No seriously, how does the money supply decrease?
In the normal course of events, money is created (magically brought into being) by borrowing it from a bank. It is destroyed by being repaid to the bank. It therefore should be your civic duty to borrow as much money as possible,
and never pay it back. In the current regime, who knows what is going on.
I wonder if all that stimulus money and the furlough payments were used to pay mortgages and bank loans, which would destroy the money and be deflationary, which would be A Very Bad Thing. I also wonder if the central banks globally have decided to reign in the QE etc, which will have a pretty immediate and intentional effect on the various stock markets, for their beloved "October suprise". Luckily the people in charge are jolly clever and know exactly what they are doing, so no need to panic.
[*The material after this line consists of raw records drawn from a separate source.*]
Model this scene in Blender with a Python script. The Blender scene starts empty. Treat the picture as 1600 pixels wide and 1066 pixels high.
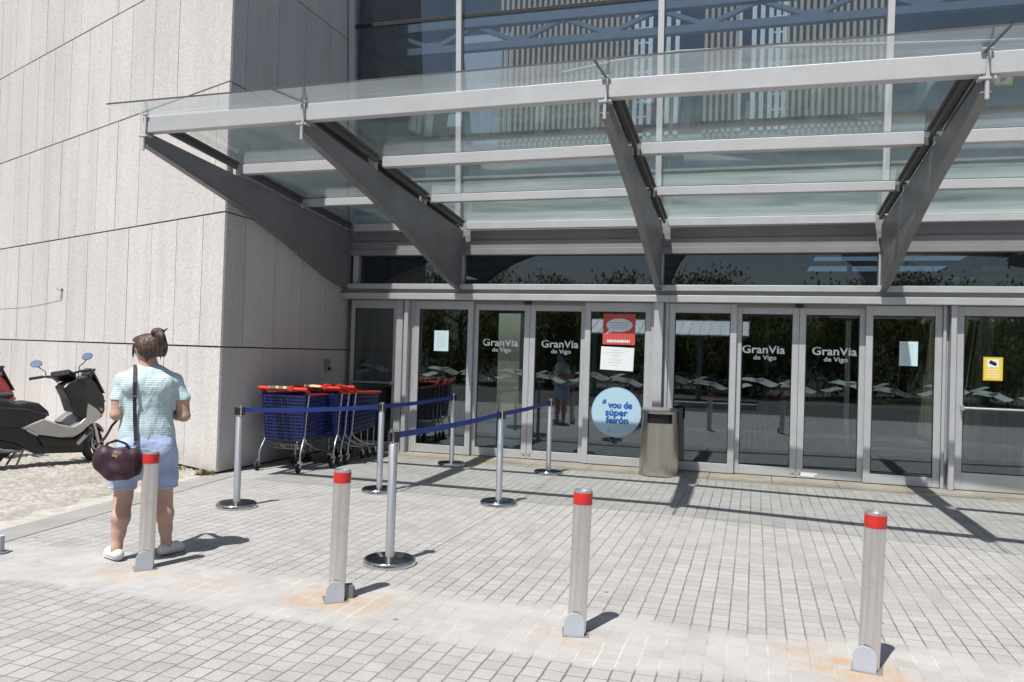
import bpy, bmesh, math, random
import numpy as np
from mathutils import Vector, Matrix, Euler
random.seed(7); rng = np.random.default_rng(7)
SC = bpy.context.scene
COL = SC.collection
PI = math.pi
R = math.radians

# ------------------------------------------------------------------ materials
def nt(name):
    m = bpy.data.materials.new(name); m.use_nodes = True
    t = m.node_tree; t.nodes.clear()
    out = t.nodes.new('ShaderNodeOutputMaterial')
    return m, t, out
class NB:
    """small node builder"""
    def __init__(s, t): s.t = t
    def n(s, typ, ins=None, **kw):
        nd = s.t.nodes.new(typ)
        for k, v in kw.items(): setattr(nd, k, v)
        for k, v in (ins or {}).items():
            if hasattr(v, 'is_linked') or hasattr(v, 'links'): s.t.links.new(v, nd.inputs[k])
            else: nd.inputs[k].default_value = v
        return nd
    def m(s, op, a, b=0.0, c=0.0, clamp=False):
        nd = s.t.nodes.new('ShaderNodeMath'); nd.operation = op; nd.use_clamp = clamp
        for i, v in enumerate((a, b, c)):
            if isinstance(v, (int, float)): nd.inputs[i].default_value = v
            else: s.t.links.new(v, nd.inputs[i])
        return nd.outputs[0]
    def mix(s, f, a, b, blend='MIX'):
        nd = s.t.nodes.new('ShaderNodeMix'); nd.data_type = 'RGBA'; nd.blend_type = blend
        for key, v in ((0, f), (6, a), (7, b)):
            if isinstance(v, (int, float)): nd.inputs[key].default_value = v
            elif isinstance(v, tuple): nd.inputs[key].default_value = v if len(v) == 4 else (*v, 1)
            else: s.t.links.new(v, nd.inputs[key])
        return nd.outputs[2]
    def noise(s, vec, scale, detail=3, rough=.55, dist=0.0):
        nd = s.n('ShaderNodeTexNoise', {'Vector': vec, 'Scale': scale, 'Detail': detail, 'Roughness': rough, 'Distortion': dist})
        return nd.outputs['Fac']
    def rng(s, v, a, b, c=0.0, d=1.0, smooth=False):
        nd = s.n('ShaderNodeMapRange', {0: v, 1: a, 2: b, 3: c, 4: d}); nd.clamp = True
        if smooth: nd.interpolation_type = 'SMOOTHSTEP'
        return nd.outputs[0]
    def obj(s): return s.n('ShaderNodeTexCoord').outputs['Object']
    def bump(s, h, strength=.3, dist=.01):
        return s.n('ShaderNodeBump', {'Height': h, 'Strength': strength, 'Distance': dist}).outputs[0]

def pbr(name, col, rough=.5, metal=0.0, var=.12, vscale=6.0, fine=0.0, fscale=120.0, bump=0.0, bscale=80.0, spec=.5, coat=0.0, aniso=0.0, sub=0.0, dirt=None):
    m, t, out = nt(name); b = NB(t); co = b.obj()
    big = b.noise(co, vscale, 4)
    c = b.mix(b.rng(big, .3, .7), tuple(x * (1 - var) for x in col), tuple(min(1, x * (1 + var)) for x in col))
    if fine:
        f = b.noise(co, fscale, 2, .7)
        c = b.mix(b.rng(f, .3, .7), c, b.mix(1.0, c, (1 - fine, 1 - fine, 1 - fine), 'MULTIPLY'))
    if dirt:
        dn = b.noise(co, dirt[1], 5, .65)
        c = b.mix(b.rng(dn, .5, .75, 0, dirt[2]), c, dirt[0])
    r = b.rng(b.noise(co, vscale * 2.3, 3), .2, .8, max(.02, rough - .08), min(1, rough + .08))
    ins = {'Base Color': c, 'Roughness': r, 'Metallic': metal, 'Specular IOR Level': spec, 'Coat Weight': coat, 'Anisotropic': aniso}
    if bump: ins['Normal'] = b.bump(b.noise(co, bscale, 4, .65), bump, .01)
    p = b.n('ShaderNodeBsdfPrincipled', ins)
    t.links.new(p.outputs[0], out.inputs[0])
    return m

def glass(name, tint, refl=.06, gloss=1.0, haze=0.0, hcol=(.6, .7, .68), rough=0.0, power=5.0, gcol=(.95, .97, 1)):
    """thin pane: view-angle reflection over a tinted clear transmission, plus a little dust"""
    m, t, out = nt(name); b = NB(t)
    lw = b.n('ShaderNodeLayerWeight', {'Blend': .5}).outputs['Facing']
    f = b.m('MULTIPLY_ADD', b.m('POWER', lw, power), (1 - refl) * gloss, refl, True)
    tr = b.n('ShaderNodeBsdfTransparent', {'Color': (*tint, 1)})
    gl = b.n('ShaderNodeBsdfGlossy', {'Color': (*gcol, 1), 'Roughness': rough})
    body = tr.outputs[0]
    if haze:
        co = b.obj()
        hz = b.m('MULTIPLY', b.rng(b.noise(co, 2.2, 5, .65), .28, .72, .25, 1.75), haze)
        df = b.n('ShaderNodeBsdfDiffuse', {'Color': (*hcol, 1)})
        tl = b.n('ShaderNodeBsdfTranslucent', {'Color': (*hcol, 1)})
        dt = b.n('ShaderNodeMixShader', {0: .5, 1: df.outputs[0], 2: tl.outputs[0]})
        body = b.n('ShaderNodeMixShader', {0: hz, 1: body, 2: dt.outputs[0]}).outputs[0]
    mx = b.n('ShaderNodeMixShader', {0: f, 1: body, 2: gl.outputs[0]})
    t.links.new(mx.outputs[0], out.inputs[0])
    return m

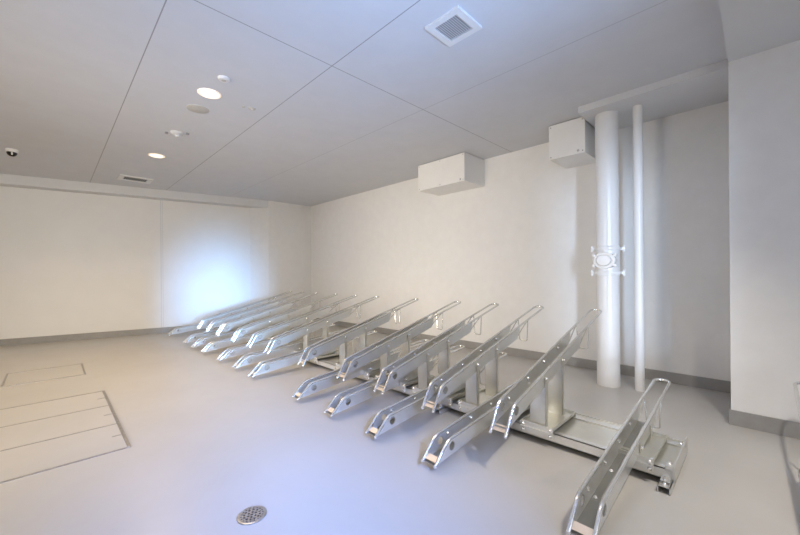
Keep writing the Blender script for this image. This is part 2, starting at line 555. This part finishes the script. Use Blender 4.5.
for y in (.030, 1.365, 2.70, 4.0, 5.3, 6.6):
    bm = bmesh.new()
    # channel shaped foot lying across the track, open to the front
    xa, xb = 1.995-X0, 2.52-X0
    box(bm, xa, xb, y-.024, y-.0205, 0, .034); box(bm, xa, xb, y+.0205, y+.024, 0, .034); box(bm, xa, xb, y-.024, y+.024, .0305, .034)
    box(bm, xa, xb, y-.024, y-.012, 0, .003); box(bm, xa, xb, y+.012, y+.024, 0, .003)
    ft = finish('foot', bm, 'galv', tr)
    bolt(B_UP, (xa+.025, y, .034), ft)
    bm = bmesh.new(); cyl(bm, (xa+.045, y, .03), (xa+.045, y, .062), .006, seg=10)
    box(bm, xa+.028, xa+.085, y-.018, y+.018, .044, .048)
    finish('clamp', bm, 'bolt', ft)

# ------------------------------------------------------------------ pipes
def pipe(name, label, x, y, r, top, cat='pipe'):
    root = thing(name, label, cat, (x, y, 0))
    bm = bmesh.new(); cyl(bm, (0, 0, 0), (0, 0, top), r, seg=48)
    finish('shaft', bm, 'pvc', root, smooth=True)
    return root
R1 = .0915
p1 = pipe('drain_pipe', 'thick white vertical pipe with a bolted inspection joint halfway up', 3.593, .967, R1, 2.442)
bm = bmesh.new()
lathe(bm, [(R1-.001, .985), (R1+.003, .99), (R1+.004, 1.01), (R1+.004, 1.225), (R1+.003, 1.25), (R1-.001, 1.256)], 48)
jo = finish('inspection_joint', bm, 'pvc', p1, smooth=True)
for z in (1.012, 1.228):
    bm = bmesh.new()
    lathe(bm, [(R1+.001, z-.014), (R1+.012, z-.012), (R1+.014, z), (R1+.012, z+.012), (R1+.001, z+.014)], 48)
    for a in (105, 285):
        t = bmesh.new(); box(t, R1-.01, R1+.044, -.014, .014, -.012, .012, .003)
        merge(bm, t, Matrix.Translation((0, 0, z))@Matrix.Rotation(radians(a), 4, 'Z'))
    finish('clamp_ring', bm, 'pvc', jo, smooth=True)
    for a in (105, 285):
        c, s_ = cos(radians(a)), sin(radians(a))
        bm = bmesh.new(); cyl(bm, (c*(R1+.034), s_*(R1+.034), z-.030), (c*(R1+.034), s_*(R1+.034), z+.030), .007, seg=12)
        cyl(bm, (c*(R1+.034), s_*(R1+.034), z+.012), (c*(R1+.034), s_*(R1+.034), z+.022), .013, seg=6)
        cyl(bm, (c*(R1+.034), s_*(R1+.034), z-.022), (c*(R1+.034), s_*(R1+.034), z-.012), .013, seg=6)
        finish('clamp_bolt', bm, 'pvc', jo, smooth=True)
bm = bmesh.new()
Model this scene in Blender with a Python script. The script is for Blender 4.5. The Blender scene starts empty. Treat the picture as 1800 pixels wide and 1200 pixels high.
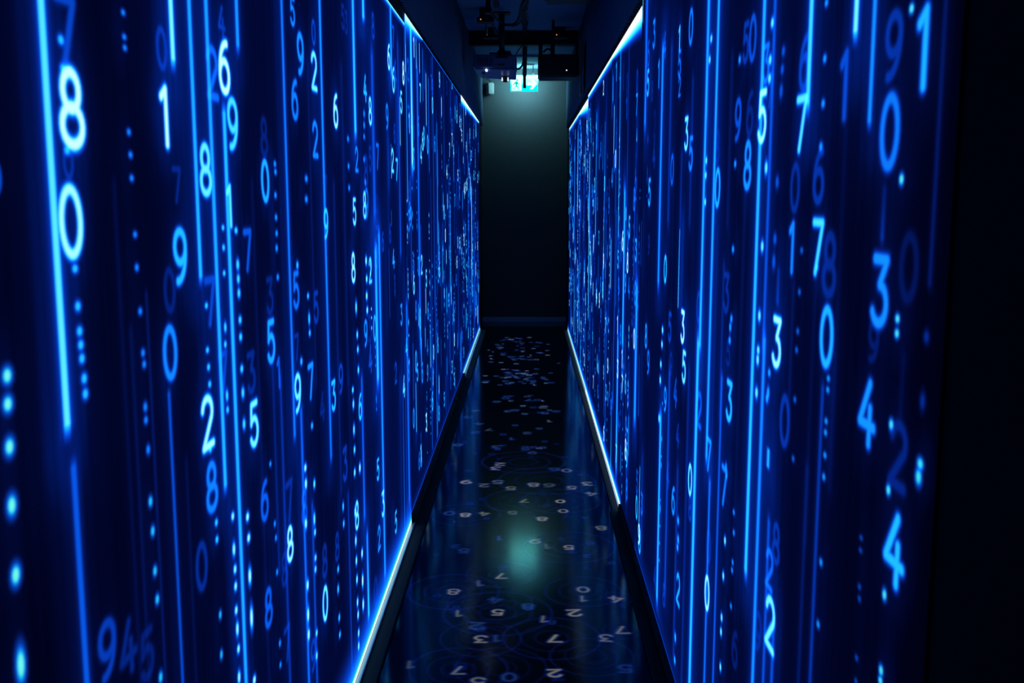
import bpy, bmesh, math, random
import numpy as np
from mathutils import Vector, Matrix

# ------------------------------------------------------------------ camera, world, exposure
sc = bpy.context.scene
COL = sc.collection
F = 1800.0
CAM_H = 1.5
PITCH = math.atan(257.0 / F)
YAW = math.atan(28.0 * math.cos(PITCH) / F)
cam_d = bpy.data.cameras.new('camera')
cam_d.sensor_width = 36.0
cam_d.lens = 36.0 * F / 1800.0
cam_d.clip_start = 0.02
cam_d.dof.use_dof = True
cam_d.dof.focus_distance = 5.0
cam_d.dof.aperture_fstop = 7.0
cam = bpy.data.objects.new('camera', cam_d)
COL.objects.link(cam)
cam.location = (0, 0, CAM_H)
cam.rotation_euler = (math.pi / 2 - PITCH, 0, YAW)
sc.camera = cam
world = bpy.data.worlds.new('world')
sc.world = world
world.use_nodes = True
world.node_tree.nodes['Background'].inputs[0].default_value = (0, 0, 0, 1)
world.node_tree.nodes['Background'].inputs[1].default_value = 0.0
sc.view_settings.view_transform = 'Standard'
sc.view_settings.look = 'None'
sc.view_settings.gamma = 1.0
sc.view_settings.use_curve_mapping = False
sc.view_settings.exposure = 0.0
sc.cycles.transparent_max_bounces = 64
sc.cycles.max_bounces = 8

CR = Matrix.Rotation(YAW, 3, 'Z') @ Matrix.Rotation(math.pi / 2 - PITCH, 3, 'X')
CP = Vector((0, 0, CAM_H))


def ray(u, v):
    return CR @ Vector(((u - 900) / F, (600 - v) / F, -1.0))


def at_y(u, v, y):
    d = ray(u, v)
    return CP + d * (y / d.y)


def at_x(u, v, x):
    d = ray(u, v)
    return CP + d * (x / d.x)


def at_z(u, v, z):
    d = ray(u, v)
    return CP + d * ((z - CAM_H) / d.z)


XL, XR = -0.54, 0.455          # picture planes of the two walls
Y_END, CEIL = 12.2, 2.95
Y_BACK = -1.6
rng = random.Random(11)


# ------------------------------------------------------------------ materials
def new_mat(name):
    m = bpy.data.materials.new(name)
    m.use_nodes = True
    nt = m.node_tree
    for n in list(nt.nodes):
        nt.nodes.remove(n)
    return m, nt, nt.nodes.new('ShaderNodeOutputMaterial')


def pbr(name, col, rough=0.6, metal=0.0, noise=0.0, nscale=20.0, bump=0.0, bscale=60.0, stretch=(1, 1, 1), spec=0.5):
    m, nt, out = new_mat(name)
    b = nt.nodes.new('ShaderNodeBsdfPrincipled')
    b.inputs['Base Color'].default_value = (*col, 1)
    b.inputs['Roughness'].default_value = rough
    b.inputs['Metallic'].default_value = metal
    b.inputs['Specular IOR Level'].default_value = spec
    tc = nt.nodes.new('ShaderNodeTexCoord')
    mp = nt.nodes.new('ShaderNodeMapping')
    mp.inputs['Scale'].default_value = stretch
    nt.links.new(tc.outputs['Object'], mp.inputs[0])
    if noise:
        n = nt.nodes.new('ShaderNodeTexNoise')
        n.inputs['Scale'].default_value = nscale
        n.inputs['Detail'].default_value = 6
        nt.links.new(mp.outputs[0], n.inputs['Vector'])
        mx = nt.nodes.new('ShaderNodeMix')
        mx.data_type = 'RGBA'
        mx.inputs['A'].default_value = (*[c * (1 - noise) for c in col], 1)
        mx.inputs['B'].default_value = (*[min(1, c * (1 + noise)) for c in col], 1)
        nt.links.new(n.outputs['Fac'], mx.inputs['Factor'])
        nt.links.new(mx.outputs['Result'], b.inputs['Base Color'])
    if bump:
        n2 = nt.nodes.new('ShaderNodeTexNoise')
        n2.inputs['Scale'].default_value = bscale
        n2.inputs['Detail'].default_value = 8
        nt.links.new(mp.outputs[0], n2.inputs['Vector'])
        bp = nt.nodes.new('ShaderNodeBump')
        bp.inputs['Strength'].default_value = bump
        bp.inputs['Distance'].default_value = 0.004
        nt.links.new(n2.outputs['Fac'], bp.inputs['Height'])
        nt.links.new(bp.outputs[0], b.inputs['Normal'])
    nt.links.new(b.outputs[0], out.inputs[0])
    return m


def emit(name, col, strength, sampling='AUTO'):
    m, nt, out = new_mat(name)
    e = nt.nodes.new('ShaderNodeEmission')
    e.inputs[0].default_value = (*col, 1)
    e.inputs[1].default_value = strength
    nt.links.new(e.outputs[0], out.inputs[0])
    m.cycles.emission_sampling = sampling
    return m


BLUE_RAMP = [(0.0, (0, 0, 0)), (0.06, (.0002, .0006, .009)), (0.15, (.0004, .0028, .038)), (0.27, (.0006, .0105, .15)),
             (0.40, (.001, .034, .40)), (0.55, (.002, .105, .82)), (0.70, (.006, .32, 1.0)), (0.82, (.018, .68, 1.0)),
             (0.91, (.18, .95, 1.0)), (1.0, (.68, 1.0, 1.0))]
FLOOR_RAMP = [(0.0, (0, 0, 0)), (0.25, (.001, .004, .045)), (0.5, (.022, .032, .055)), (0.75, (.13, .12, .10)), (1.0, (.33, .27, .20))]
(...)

In answer to your question - I don't know. May be interesting to find out out the mechanism. I shall look further.
Edit: from the same chart source, M1 actually went up by a spooky 6,666 million pounds, whereas M2 and M3 both dropped (by 897 and 19,665 GBP respectively). Does this mean that people have been converting savings into cash? M1 is cash and deposits only; M2 is M1 plus "near-cash" equivalents, such as savings accounts etc, and M3 is M2 plus even more esoteric stuff (like the bizarre shadow banking system, so who really knows...)
Perhaps the question is actually "What is money"?